Work required.
Every line below that holds the string "scene" should be copied out.

Dataset content.
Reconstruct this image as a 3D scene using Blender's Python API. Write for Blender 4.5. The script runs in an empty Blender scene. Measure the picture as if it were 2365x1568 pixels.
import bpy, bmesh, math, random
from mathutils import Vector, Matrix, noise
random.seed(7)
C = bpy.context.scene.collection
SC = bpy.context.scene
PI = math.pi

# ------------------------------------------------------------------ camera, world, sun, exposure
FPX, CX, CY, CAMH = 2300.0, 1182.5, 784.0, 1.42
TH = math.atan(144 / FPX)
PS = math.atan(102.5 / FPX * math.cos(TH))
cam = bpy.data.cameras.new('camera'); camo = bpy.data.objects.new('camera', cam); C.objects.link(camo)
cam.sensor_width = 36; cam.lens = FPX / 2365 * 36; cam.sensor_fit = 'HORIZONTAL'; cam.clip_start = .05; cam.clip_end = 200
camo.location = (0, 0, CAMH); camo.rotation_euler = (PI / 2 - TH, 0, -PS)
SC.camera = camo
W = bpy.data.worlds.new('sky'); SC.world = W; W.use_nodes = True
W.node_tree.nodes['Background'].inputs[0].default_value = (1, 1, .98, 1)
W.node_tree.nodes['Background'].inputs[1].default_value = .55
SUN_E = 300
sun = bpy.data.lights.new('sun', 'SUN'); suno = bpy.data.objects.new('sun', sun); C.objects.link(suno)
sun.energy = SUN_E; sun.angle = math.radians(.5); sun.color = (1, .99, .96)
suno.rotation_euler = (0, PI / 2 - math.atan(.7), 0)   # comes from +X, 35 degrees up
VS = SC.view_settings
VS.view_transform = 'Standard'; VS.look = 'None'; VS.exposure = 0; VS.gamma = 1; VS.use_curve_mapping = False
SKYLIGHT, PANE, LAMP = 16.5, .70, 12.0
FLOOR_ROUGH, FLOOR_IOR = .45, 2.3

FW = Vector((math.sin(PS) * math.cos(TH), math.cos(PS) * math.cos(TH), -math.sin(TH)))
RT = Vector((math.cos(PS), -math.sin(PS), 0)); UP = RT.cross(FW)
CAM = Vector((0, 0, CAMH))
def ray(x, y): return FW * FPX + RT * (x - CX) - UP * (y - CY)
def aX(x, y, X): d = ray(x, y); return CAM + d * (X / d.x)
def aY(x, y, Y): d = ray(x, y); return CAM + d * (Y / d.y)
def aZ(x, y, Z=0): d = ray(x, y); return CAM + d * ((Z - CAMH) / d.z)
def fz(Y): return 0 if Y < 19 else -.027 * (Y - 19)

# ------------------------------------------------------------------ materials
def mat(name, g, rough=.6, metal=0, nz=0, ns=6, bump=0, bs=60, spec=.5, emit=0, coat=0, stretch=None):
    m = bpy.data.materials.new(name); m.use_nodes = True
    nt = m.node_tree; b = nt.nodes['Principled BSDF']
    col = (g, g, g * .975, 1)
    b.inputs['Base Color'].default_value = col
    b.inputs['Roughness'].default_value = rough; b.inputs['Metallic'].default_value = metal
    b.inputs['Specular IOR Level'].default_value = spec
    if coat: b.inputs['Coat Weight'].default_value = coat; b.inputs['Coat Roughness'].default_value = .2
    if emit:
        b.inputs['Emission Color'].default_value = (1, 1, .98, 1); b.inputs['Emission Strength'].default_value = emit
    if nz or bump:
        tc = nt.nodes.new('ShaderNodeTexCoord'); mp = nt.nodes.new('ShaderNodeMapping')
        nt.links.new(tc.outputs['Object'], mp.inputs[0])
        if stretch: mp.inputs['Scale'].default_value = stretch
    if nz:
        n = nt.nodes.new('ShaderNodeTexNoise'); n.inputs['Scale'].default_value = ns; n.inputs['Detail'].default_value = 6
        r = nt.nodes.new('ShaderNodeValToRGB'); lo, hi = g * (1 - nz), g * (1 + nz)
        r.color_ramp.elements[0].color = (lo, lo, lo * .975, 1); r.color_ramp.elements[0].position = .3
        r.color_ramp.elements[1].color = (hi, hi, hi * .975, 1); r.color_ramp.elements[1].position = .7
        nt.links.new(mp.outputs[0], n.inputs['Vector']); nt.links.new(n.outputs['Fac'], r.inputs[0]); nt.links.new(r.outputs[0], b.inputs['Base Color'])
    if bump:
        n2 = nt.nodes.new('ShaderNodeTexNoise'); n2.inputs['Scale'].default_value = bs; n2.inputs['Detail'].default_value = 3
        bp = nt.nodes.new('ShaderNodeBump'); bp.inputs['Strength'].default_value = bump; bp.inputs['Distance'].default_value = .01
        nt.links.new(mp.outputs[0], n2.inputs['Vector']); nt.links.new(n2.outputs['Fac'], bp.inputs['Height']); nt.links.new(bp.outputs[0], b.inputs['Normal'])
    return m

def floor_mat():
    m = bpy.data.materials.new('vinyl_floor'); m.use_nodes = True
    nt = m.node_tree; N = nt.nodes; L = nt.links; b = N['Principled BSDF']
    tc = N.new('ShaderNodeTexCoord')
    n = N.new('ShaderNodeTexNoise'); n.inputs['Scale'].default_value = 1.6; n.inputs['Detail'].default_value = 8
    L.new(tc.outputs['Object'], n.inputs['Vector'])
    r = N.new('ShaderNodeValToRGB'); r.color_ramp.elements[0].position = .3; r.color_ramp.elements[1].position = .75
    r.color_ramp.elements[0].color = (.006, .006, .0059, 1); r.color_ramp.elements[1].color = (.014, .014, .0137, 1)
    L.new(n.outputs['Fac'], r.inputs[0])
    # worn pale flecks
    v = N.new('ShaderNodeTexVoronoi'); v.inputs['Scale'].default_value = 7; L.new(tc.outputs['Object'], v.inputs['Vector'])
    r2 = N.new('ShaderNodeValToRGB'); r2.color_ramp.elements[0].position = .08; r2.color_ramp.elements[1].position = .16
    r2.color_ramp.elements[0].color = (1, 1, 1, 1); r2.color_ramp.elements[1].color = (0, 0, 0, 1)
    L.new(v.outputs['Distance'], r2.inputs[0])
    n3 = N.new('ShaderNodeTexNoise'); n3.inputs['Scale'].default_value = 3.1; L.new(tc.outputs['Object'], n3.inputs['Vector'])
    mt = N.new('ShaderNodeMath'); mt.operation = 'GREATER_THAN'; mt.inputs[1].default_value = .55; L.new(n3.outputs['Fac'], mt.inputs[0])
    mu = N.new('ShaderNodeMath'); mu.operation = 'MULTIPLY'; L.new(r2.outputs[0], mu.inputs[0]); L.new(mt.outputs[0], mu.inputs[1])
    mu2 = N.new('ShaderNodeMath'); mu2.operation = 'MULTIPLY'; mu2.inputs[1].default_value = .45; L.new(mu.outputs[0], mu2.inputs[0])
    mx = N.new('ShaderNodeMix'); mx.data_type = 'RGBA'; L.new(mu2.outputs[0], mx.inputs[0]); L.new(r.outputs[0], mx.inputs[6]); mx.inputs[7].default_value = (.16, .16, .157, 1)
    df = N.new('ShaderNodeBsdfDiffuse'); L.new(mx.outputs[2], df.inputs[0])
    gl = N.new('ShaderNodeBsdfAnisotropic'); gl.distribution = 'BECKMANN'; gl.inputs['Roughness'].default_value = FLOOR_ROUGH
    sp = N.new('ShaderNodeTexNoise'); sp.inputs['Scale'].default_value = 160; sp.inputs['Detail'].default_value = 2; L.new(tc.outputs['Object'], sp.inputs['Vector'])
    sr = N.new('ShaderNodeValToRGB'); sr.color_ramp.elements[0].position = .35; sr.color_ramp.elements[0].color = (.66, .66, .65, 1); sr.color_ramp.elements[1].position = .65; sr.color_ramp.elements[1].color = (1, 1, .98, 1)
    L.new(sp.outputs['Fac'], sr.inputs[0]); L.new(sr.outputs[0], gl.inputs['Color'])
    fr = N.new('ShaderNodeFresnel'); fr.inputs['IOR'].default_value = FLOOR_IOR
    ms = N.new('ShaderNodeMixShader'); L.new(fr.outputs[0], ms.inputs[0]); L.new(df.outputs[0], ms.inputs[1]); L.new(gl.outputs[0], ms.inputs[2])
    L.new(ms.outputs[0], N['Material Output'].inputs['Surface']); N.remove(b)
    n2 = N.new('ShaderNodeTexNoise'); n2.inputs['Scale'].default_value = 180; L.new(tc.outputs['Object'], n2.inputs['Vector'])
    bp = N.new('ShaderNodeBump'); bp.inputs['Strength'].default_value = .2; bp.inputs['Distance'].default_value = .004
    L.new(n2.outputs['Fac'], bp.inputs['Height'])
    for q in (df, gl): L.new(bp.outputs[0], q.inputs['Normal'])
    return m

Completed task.
Reconstruct this image as a 3D scene using Blender's Python API. Write for Blender 4.5. The script runs in an empty Blender scene. Measure the picture as if it were 2365x1568 pixels.
C = bpy.context.scene.collection
SC = bpy.context.scene